Themis wrote:Lets just stick with the claimed pause for now. When it comes to graphs we don't draw a line from a high point to try and show a pause. I remember someone for fun did this with the temperature record throughout the 1900's showing all these pauses yet the average temperature was going up the whole time. Look at the years 2002 to 2007. All are well above the years before 1998. That's not a pause in rising temperatures. You should be able to see the overall trend line going up throughout this graph.
People are not photoshopping graphs to conceal warming. Okay? With the exception of some outliers, that crap isn't happening. And such outliers are on both sides. There have been numerous controversies related to climate scientists being caught literally making data up. Notice in this discussion I have not brought that up a single time? I generally try to assume people are acting in good faith.
I'm not drawing a line from 98. Neither are guys like Lindzen. Nobody is trying to play such games to fool people. That's quite an accusation.
I'm excluding 98. Ignore that outlier bump, from 99 onward it's basically flat. A dip/rise/dip around 2010, which averaged out is flat, starts to rise again 15/16, and now it's coming back down again. Does it continue to go down? No way to know, we'll see. I don't disagree with the point you're making at all. But, being fair, that argument flows in both directions. Why are we starting in 1979? Or 1890 or wherever?
The time scale for this stuff goes a lot further back... millions of years. This chart questions the notion that CO2 drives the climate. CO2 concentrations are going up up up. The rate of increase has been increasing. And yet, from 99 to 16, the atmosphere temp is effectively flat. Some ups, some downs. According to the models this shouldn't be happening, it should just be going up, no dips, just up.
Themis wrote:Moreover, nothing about this suggests anything going on that is outside normal variability.
What we see is temperatures rising over the whole time period in this graph.
No. They go up, they go down, they go up, they go down. A trendline laid over the thing from 79 to today, yes, it goes up. So what? How is this at odds with natural variability and the known history of the earth?



Themis wrote:That's a good amount and if it continues over time then it adds up to quite a bit.
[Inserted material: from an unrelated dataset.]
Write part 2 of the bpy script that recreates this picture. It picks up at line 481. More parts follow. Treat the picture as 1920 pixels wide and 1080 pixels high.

On what basis is it a "good amount" and on what basis will it "continue over time" and what does that even mean? Here's the bottom line. There has been no empirical evidence of any negative warming effects whatsoever. None. Zilch. There isn't anything to point to. The polar bears are fine. Species that are under threat due to human activity, which I don't dispute, has nothing to do with warming and has to do with overt actions, pollution, etc.
At this very moment, polar ice is reported to be higher than ever, over the past 10,000 years.
https://www.sciencedirect.com/science/a ... 8018302274Question. From a systems modeling perspective, if you have a region of the planet that is getting colder, while another is getting hotter, what does this mean? Do you understand the difference between a process and a system? Can we make statements about a system, based on the observations of a process? What are the limitations of any statements we might make?